=== Recorded information ===
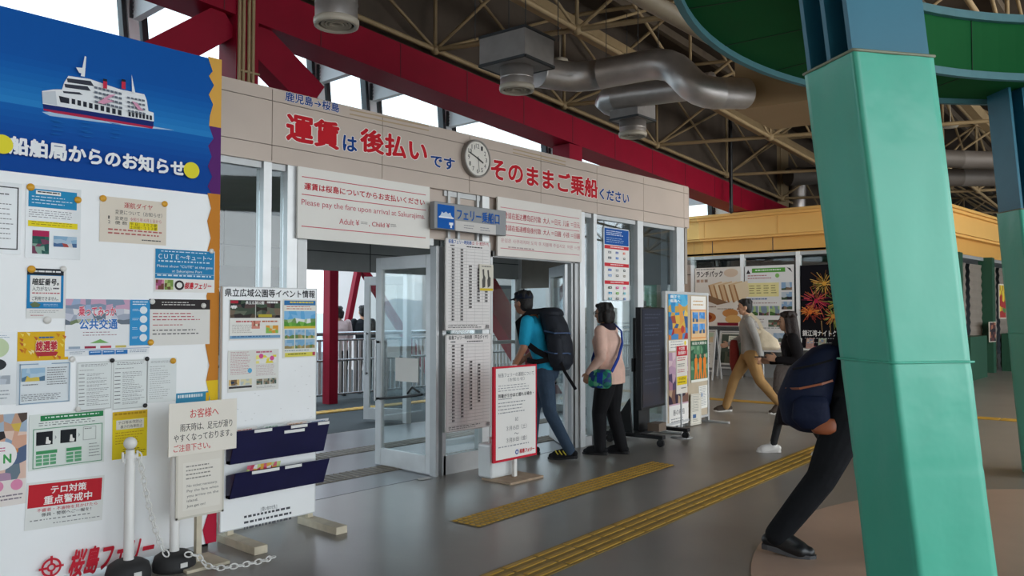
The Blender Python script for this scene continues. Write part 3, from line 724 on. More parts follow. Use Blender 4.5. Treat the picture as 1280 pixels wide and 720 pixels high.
s.build('payment_poster', (a.x, YF + .05, a.z), 0, 'tall blue and red cashless payment poster on the glass right of the doors', 'poster')

# ================================================================ BLUE NOTICE BOARD WALL
bx0, bx1 = .75, onY(277, 75, YB).x; zt = 3.056; zb = .03; bw = bx1 - bx0; bh = zt - zb
nb = empty('notice_board', (bx0, YB, zt), 0, 'large white notice board wall with blue ferry header and zigzag coloured edge', 'notice board')
s = Sheet(bw, bh, M_white, .06)
def fb(u, v): p = onY(u, v, YB); return ((p.x - bx0) / bw, (zt - p.z) / bh)
hb = (zt - 2.195) / bh; sea = (zt - 2.555) / bh
BL = '#0a56a8'
s.rect(0, 0, 1, sea, BL); s.rect(0, sea, 1, hb, '#0b489a')
for i in range(7): s.rect(0, sea - .012 * (7 - i), 1, sea, ['#0b5aac', '#0e60b1', '#1266b5', '#176cb9', '#1c73be', '#217ac3', '#2781c7'][i])
for i in range(5): s.rect(0, sea, 1, sea + .012 * (5 - i), ['#0c4c9e', '#0d51a3', '#0e56a7', '#0f5bab', '#1160b0'][i])
# zigzag edge bands
def zig(v0, v1, c, base, teeth):
    f0 = (zt - v0) / bh; f1 = (zt - v1) / bh; pts = [(1, f0)]
    for k, (x, f) in enumerate(teeth): pts.append((1 - x / bw, f0 + (f1 - f0) * f))
    pts.append((1, f1)); s.poly(pts, c)
zA = onY(277, 75, YB).z; zB_ = onY(275, 160, YB).z; zC = onY(273, 243, YB).z; zD = onY(270, 475, YB).z; zE = onY(268, 560, YB).z
zig(zA, zB_, '#dca84e', 0, [(.095, 0), (.06, .2), (.085, .28), (.05, .4), (.085, .55), (.055, .68), (.075, .85), (.08, 1)])
zig(zB_, zC, '#5d2a6e', 0, [(.08, 0), (.05, .18), (.085, .3), (.06, .45), (.085, .6), (.055, .75), (.085, .9), (.06, 1)])
zig(zC, zD, '#c98232', 0, [(.085, 0), (.06, .08), (.085, .15), (.06, .24), (.085, .32), (.05, .45), (.085, .55), (.06, .7), (.09, .8), (.06, .92), (.08, 1)])
zig(zD, zE, '#e6c12c', 0, [(.08, 0), (.05, .3), (.085, .6), (.06, 1)])
zig(zE, zb, '#b5213c', 0, [(.06, 0), (.085, .2), (.05, .4), (.085, .55), (.06, .7), (.09, .85), (.07, 1)])
# ferry illustration
def P(u, v): return fb(u, v)
def shp(pts, c): s.poly([P(*q) for q in pts], c)
shp([(52, 140), (62, 145), (180, 160), (218, 163), (190, 158), (120, 150), (70, 140)], '#a9c8e2')
shp([(54, 133), (54, 138), (66, 141), (140, 153), (190, 161), (192, 157), (55, 134)], '#b02a4a')
shp([(53, 128), (54, 136), (100, 143), (191, 158.5), (192, 150), (120, 141)], '#1c2c6e')
shp([(52, 114), (53, 130), (192, 152), (191.5, 141), (185, 139), (183, 126), (180, 118), (150, 112), (112, 99), (85, 95), (80, 103), (77, 112), (66, 112)], '#e9edef')
shp([(52, 115), (53, 129), (71, 132), (69, 114)], '#c9d0d6')
for (x0, y0, x1, y1) in ((83, 98, 117, 108), (80, 105, 113, 114), (78, 114, 103, 119)): shp([(x0, y0), (x1 - 4, y0 + (y1 - y0) * .35), (x1, y1), (x0 + 1, y1 - (y1 - y0) * .5)], '#3b3f4a')
shp([(73, 120), (86, 123), (86, 130), (75, 128)], '#2c303a')
for i in range(9): x = 89 + i * 7.2; y = 123.5 + i * 1.72; shp([(x, y), (x + 4.5, y + 1), (x + 4.5, y + 7.5), (x, y + 6.5)], '#2c303a')
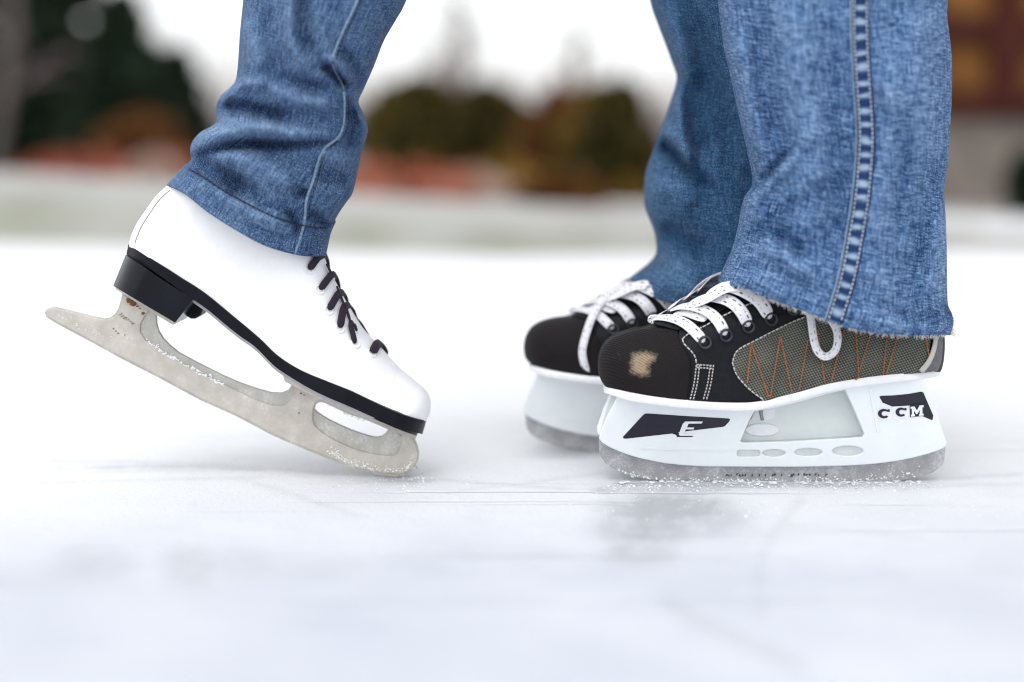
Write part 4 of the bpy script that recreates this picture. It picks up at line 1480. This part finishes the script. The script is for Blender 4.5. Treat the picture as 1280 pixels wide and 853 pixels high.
def soft(c, r, a, p=2.0):
    d = np.sqrt((((pp - np.array(c)) / np.array(r)) ** 2).sum(1))
    return a * np.exp(-d ** (2 * p))


for c, r, a in (((835, 635), (82, 22), .85), ((810, 660), (66, 24), .72), ((800, 690), (50, 18), .52), ((885, 648), (54, 24), .5), ((118, 703), (55, 26), .30), ((240, 708), (42, 30), .40), ((300, 706), (60, 22), .28), ((380, 706), (80, 16), .2),
                ((50, 722), (60, 18), .16), ((760, 612), (26, 5), .6), ((840, 612), (80, 4), .55), ((1040, 606), (70, 3), .3), ((960, 606), (210, 2.2), .35), ((500, 599), (26, 4), .35), ((700, 568), (50, 6), .3), ((160, 585), (170, 5), .2)):
    W_ = np.maximum(W_, soft(c, r, a))
for line, wd, a in (([(835, 752), (880, 778), (930, 800), (1000, 832)], 9, .34), ([(1000, 625), (965, 670), (950, 705), (952, 770)], 6, .2), ([(980, 655), (1060, 662), (1150, 672)], 4, .13), ([(110, 584), (220, 582), (330, 587)], 2.4, .42),
                    ([(300, 596), (380, 622), (450, 645)], 3, .22), ([(0, 592), (120, 590), (300, 584)], 2.2, .2), ([(60, 575), (260, 580), (420, 592)], 2.2, .26), ([(0, 604), (160, 600), (330, 596)], 2, .22), ([(560, 615), (680, 600), (760, 590)], 2.2, .18), ([(540, 598), (640, 606), (740, 612)], 2, .25),
                    ([(1180, 598), (1240, 594), (1280, 592)], 2.5, .25), ([(770, 605), (900, 607), (1040, 606)], 2.4, .5), ([(480, 598), (500, 600), (540, 600)], 3, .4), ([(1120, 612), (1200, 606), (1280, 604)], 2.4, .18)):
    d, _ = pl_dist(pp, spl(line, 24))
    W_ = np.maximum(W_, a * np.exp(-(d / wd) ** 2))
nzv = np.array([.5 + .8 * mnoise.noise(Vector((p[0] * .07, p[1] * .11, 2.2))) + .5 * mnoise.noise(Vector((p[0] * .19, p[1] * .28, 5.2))) for p in pp])
grey_ice[act] = W_ * 1.25 * np.clip(.65 + .5 * nzv, .3, 1.2)
nx = len(xs)
Z = np.zeros(len(pts))
Z[act] = np.array([.0005 * mnoise.noise(Vector((p[0] * 40, p[1] * 40, 1))) for p in pts[act]]) - .0008 * grey_ice[act] - .0004
pts[:, 2] = Z
F = []
for j in range(len(ys) - 1):
    for i in range(nx - 1):
        F.append((j * nx + i, j * nx + i + 1, (j + 1) * nx + i + 1, (j + 1) * nx + i))
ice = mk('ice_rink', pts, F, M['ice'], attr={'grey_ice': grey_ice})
tag(ice, 'frosted white ice of the rink with scuffs and skate tracks', 'ice', kind='structure')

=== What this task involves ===
Reproduce exactly the lines from the line with "Write part 4" through the line with "return a * np.exp(-d ** (2 * p))", both end lines included, and only those lines.

=== Exercise output ===
Write part 4 of the bpy script that recreates this picture. It picks up at line 1480. This part finishes the script. The script is for Blender 4.5. Treat the picture as 1280 pixels wide and 853 pixels high.
def soft(c, r, a, p=2.0):
    d = np.sqrt((((pp - np.array(c)) / np.array(r)) ** 2).sum(1))
    return a * np.exp(-d ** (2 * p))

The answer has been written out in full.